Don’t Pull the Plug on Cable Yet

12/11/2007 12:00 am EST

Focus:

George Putnam

Editor, The Turnaround Letter

George Putnam, editor of the Turnaround Letter, says investors are dumping cable television stocks overboard, making them look more attractive.

Wall Street seems to have a love/hate relationship with the cable TV stocks. A few months ago, investors loved them; now they hate them.

For example, the stocks of both Cablevision Systems (NYSE: CVC) and Comcast (NASDAQ: CMCSA)—two of the stronger cable companies with long trading histories—hit new five-year highs earlier this year. Now, they are both down more than 30% and are both trading at the same level they were in 1998.

As we’ve mentioned in a number of previous issues, the cable companies are locked in a battle with the major telephone companies to capture customers for the “triple play” of video, voice, and data. Not long ago, most investors believed cable was going to win the battle, and so the telephone stocks were undervalued. Now sentiment seems to have flipped 180 degrees, and many investors are proclaiming the phone companies to be the victors.

In fact, the battle is still in its very early stages.

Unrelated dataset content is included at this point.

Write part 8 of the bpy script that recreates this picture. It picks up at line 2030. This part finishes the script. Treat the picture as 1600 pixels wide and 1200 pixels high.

Moreover, it is quite likely that both groups will be winners. There is so much opportunity to offer new services and generate additional revenue that both the telephone and cable companies will prosper in the years to come. As investors realize this, the cable stocks should rebound from their current depressed levels.

Several of the cable companies have heavy debt burdens, but most of them have plenty of cash flow to support their debt.

Cablevision generates about two-thirds of revenues from its cable network, principally in the New York City area. It also owns a programming operation and sports and entertainment venues and teams, including Madison Square Garden in New York and the Knicks and Rangers that play there. Cablevision reported decent revenue and cash flow growth for the third quarter. The controlling Dolan family recently tried to take the company private at $36.26 per share, but shareholders found the offer inadequate. (It closed below $26 Monday—Editor.) 

Comcast is the largest cable operator in the US It reported disappointing earnings for the September quarter, but its strong cash flow and huge customer base give the company good long-term prospects. It is aggressively offering new services, and there is even speculation that it might acquire a wireless provider. (The stock closed above $18 Monday—Editor.)

RCN (NASDAQ: RCNI) offers a competitive alternative to the monopoly cable providers in high-density residential markets. It was one of the first companies to bundle phone and Internet services with cable TV. Its aggressive use of debt pushed the company into bankruptcy in May 2004, but it emerged later that year with a much more reasonable capital structure. It has since expanded geographically beyond the Boston-New York-Washington, DC corridor, and it has broadened its customer base to commercial markets.

Consistent profitability has been elusive, but RCN appears to have the financial strength to continue expanding its product offerings. (It closed above $16 Monday—Editor.)